— Provided data —
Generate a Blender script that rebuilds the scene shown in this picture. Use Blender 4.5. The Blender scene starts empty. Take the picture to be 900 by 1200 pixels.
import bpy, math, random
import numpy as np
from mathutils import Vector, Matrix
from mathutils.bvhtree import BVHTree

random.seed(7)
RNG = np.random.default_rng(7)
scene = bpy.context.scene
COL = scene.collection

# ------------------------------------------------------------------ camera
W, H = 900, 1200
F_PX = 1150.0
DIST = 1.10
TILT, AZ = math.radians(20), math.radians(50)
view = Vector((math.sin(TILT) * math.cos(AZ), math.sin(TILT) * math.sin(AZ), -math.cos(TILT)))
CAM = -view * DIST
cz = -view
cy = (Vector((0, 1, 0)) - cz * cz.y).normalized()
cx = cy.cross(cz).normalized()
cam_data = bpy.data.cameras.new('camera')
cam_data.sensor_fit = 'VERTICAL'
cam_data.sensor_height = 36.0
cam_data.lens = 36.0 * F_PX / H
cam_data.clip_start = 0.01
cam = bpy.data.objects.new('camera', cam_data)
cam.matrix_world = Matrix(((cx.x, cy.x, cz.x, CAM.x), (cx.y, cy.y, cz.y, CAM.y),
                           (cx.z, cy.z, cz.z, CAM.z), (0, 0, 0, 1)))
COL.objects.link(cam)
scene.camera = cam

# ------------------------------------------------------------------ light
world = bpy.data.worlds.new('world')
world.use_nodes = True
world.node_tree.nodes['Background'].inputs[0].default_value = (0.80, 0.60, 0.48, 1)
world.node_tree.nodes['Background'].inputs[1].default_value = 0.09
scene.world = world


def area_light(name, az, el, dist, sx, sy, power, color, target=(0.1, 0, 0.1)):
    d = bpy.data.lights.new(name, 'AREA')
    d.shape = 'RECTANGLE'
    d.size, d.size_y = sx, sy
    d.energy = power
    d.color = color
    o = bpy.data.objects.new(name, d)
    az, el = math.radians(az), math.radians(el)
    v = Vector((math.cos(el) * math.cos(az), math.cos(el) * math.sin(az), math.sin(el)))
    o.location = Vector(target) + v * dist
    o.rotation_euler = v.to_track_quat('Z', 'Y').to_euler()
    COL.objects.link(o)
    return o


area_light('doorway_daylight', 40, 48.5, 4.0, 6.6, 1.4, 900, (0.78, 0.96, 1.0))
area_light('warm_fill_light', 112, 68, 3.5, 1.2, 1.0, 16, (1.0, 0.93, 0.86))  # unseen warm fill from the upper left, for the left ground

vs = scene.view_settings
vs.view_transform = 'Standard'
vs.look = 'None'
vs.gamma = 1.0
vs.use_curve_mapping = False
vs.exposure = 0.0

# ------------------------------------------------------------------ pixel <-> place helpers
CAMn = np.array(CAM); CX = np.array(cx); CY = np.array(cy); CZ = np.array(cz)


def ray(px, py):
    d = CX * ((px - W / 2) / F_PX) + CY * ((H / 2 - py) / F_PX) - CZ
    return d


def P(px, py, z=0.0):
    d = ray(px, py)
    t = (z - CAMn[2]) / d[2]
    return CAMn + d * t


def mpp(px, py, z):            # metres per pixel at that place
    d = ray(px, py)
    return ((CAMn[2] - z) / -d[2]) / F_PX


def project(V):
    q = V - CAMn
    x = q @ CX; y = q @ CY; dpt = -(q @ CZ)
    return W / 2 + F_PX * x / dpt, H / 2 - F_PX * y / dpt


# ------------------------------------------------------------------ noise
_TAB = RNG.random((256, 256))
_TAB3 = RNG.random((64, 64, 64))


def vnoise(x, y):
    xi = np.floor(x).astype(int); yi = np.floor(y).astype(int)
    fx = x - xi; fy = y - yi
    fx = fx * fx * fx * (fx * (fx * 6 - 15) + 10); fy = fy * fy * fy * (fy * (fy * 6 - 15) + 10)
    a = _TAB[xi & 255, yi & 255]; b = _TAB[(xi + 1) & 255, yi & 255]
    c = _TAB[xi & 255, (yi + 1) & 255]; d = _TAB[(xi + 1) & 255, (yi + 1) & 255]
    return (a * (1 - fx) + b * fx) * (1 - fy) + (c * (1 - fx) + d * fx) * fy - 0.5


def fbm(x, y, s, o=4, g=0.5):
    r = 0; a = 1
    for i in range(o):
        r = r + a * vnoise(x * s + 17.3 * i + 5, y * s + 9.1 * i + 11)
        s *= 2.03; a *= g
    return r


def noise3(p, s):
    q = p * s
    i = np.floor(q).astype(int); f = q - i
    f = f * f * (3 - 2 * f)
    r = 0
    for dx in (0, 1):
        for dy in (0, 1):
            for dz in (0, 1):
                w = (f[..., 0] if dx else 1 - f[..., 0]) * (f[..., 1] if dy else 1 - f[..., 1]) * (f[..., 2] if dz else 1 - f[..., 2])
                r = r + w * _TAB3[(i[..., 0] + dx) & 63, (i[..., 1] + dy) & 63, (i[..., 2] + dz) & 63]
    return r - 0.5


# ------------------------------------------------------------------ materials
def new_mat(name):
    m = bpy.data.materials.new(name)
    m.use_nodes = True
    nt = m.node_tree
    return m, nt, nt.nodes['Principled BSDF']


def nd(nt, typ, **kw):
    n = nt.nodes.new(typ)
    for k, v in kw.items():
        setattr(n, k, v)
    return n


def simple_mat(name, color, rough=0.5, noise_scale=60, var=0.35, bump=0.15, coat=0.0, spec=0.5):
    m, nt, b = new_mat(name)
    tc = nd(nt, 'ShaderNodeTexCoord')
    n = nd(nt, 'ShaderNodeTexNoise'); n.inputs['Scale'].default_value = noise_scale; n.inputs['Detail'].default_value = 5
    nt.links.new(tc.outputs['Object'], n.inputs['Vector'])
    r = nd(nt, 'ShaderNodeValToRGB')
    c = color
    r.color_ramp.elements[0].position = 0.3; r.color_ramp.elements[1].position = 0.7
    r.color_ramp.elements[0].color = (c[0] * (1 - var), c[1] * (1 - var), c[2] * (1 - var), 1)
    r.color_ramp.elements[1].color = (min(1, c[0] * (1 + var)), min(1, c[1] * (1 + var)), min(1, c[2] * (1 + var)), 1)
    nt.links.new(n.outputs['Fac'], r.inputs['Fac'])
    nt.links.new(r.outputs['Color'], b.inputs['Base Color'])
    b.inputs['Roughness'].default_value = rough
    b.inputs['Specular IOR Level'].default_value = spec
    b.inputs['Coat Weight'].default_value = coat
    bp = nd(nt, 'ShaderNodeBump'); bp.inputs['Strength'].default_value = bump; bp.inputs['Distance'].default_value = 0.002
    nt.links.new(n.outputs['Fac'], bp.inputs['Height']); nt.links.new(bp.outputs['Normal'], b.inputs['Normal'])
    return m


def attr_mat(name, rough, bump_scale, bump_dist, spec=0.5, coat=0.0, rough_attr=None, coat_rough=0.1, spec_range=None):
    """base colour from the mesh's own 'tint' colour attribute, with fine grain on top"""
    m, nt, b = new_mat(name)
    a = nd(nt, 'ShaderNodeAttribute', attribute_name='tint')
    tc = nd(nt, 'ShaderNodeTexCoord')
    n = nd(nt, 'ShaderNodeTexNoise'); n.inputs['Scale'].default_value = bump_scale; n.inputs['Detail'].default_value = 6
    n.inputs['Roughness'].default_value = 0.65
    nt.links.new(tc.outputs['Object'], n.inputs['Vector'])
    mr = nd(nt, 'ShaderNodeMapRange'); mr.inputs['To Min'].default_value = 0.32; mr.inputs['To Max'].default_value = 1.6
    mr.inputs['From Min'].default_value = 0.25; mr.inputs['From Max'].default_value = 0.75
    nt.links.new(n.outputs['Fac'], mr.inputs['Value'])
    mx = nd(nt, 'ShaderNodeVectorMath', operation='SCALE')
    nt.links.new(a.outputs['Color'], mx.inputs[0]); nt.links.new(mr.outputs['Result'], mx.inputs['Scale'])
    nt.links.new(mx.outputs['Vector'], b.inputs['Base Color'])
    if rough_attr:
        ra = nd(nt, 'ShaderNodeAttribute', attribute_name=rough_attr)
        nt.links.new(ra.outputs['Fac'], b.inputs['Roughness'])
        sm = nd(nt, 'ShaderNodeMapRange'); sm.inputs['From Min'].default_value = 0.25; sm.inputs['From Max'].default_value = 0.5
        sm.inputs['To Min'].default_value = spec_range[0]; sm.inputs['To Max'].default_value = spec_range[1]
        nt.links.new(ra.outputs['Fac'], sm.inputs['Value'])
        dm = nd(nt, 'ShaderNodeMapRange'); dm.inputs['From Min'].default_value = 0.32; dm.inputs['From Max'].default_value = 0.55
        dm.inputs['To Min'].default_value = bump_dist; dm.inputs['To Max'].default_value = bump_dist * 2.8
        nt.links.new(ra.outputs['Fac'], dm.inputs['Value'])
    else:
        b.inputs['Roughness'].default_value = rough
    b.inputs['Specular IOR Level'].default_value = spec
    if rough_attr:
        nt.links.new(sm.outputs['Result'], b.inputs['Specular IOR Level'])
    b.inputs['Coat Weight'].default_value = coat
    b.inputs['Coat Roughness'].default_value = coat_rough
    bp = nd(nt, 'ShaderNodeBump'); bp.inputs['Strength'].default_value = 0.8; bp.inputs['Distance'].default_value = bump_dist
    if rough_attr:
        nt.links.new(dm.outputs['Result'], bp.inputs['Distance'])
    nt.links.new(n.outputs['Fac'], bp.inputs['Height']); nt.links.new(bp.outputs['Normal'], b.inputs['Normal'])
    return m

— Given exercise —
Give the lines again, exactly as they stand, from the beginning of the data through the line with "scene.world = world".

— Exercise response —
Generate a Blender script that rebuilds the scene shown in this picture. Use Blender 4.5. The Blender scene starts empty. Take the picture to be 900 by 1200 pixels.
import bpy, math, random
import numpy as np
from mathutils import Vector, Matrix
from mathutils.bvhtree import BVHTree

random.seed(7)
RNG = np.random.default_rng(7)
scene = bpy.context.scene
COL = scene.collection

# ------------------------------------------------------------------ camera
W, H = 900, 1200
F_PX = 1150.0
DIST = 1.10
TILT, AZ = math.radians(20), math.radians(50)
view = Vector((math.sin(TILT) * math.cos(AZ), math.sin(TILT) * math.sin(AZ), -math.cos(TILT)))
CAM = -view * DIST
cz = -view
cy = (Vector((0, 1, 0)) - cz * cz.y).normalized()
cx = cy.cross(cz).normalized()
cam_data = bpy.data.cameras.new('camera')
cam_data.sensor_fit = 'VERTICAL'
cam_data.sensor_height = 36.0
cam_data.lens = 36.0 * F_PX / H
cam_data.clip_start = 0.01
cam = bpy.data.objects.new('camera', cam_data)
cam.matrix_world = Matrix(((cx.x, cy.x, cz.x, CAM.x), (cx.y, cy.y, cz.y, CAM.y),
                           (cx.z, cy.z, cz.z, CAM.z), (0, 0, 0, 1)))
COL.objects.link(cam)
scene.camera = cam

# ------------------------------------------------------------------ light
world = bpy.data.worlds.new('world')
world.use_nodes = True
world.node_tree.nodes['Background'].inputs[0].default_value = (0.80, 0.60, 0.48, 1)
world.node_tree.nodes['Background'].inputs[1].default_value = 0.09
scene.world = world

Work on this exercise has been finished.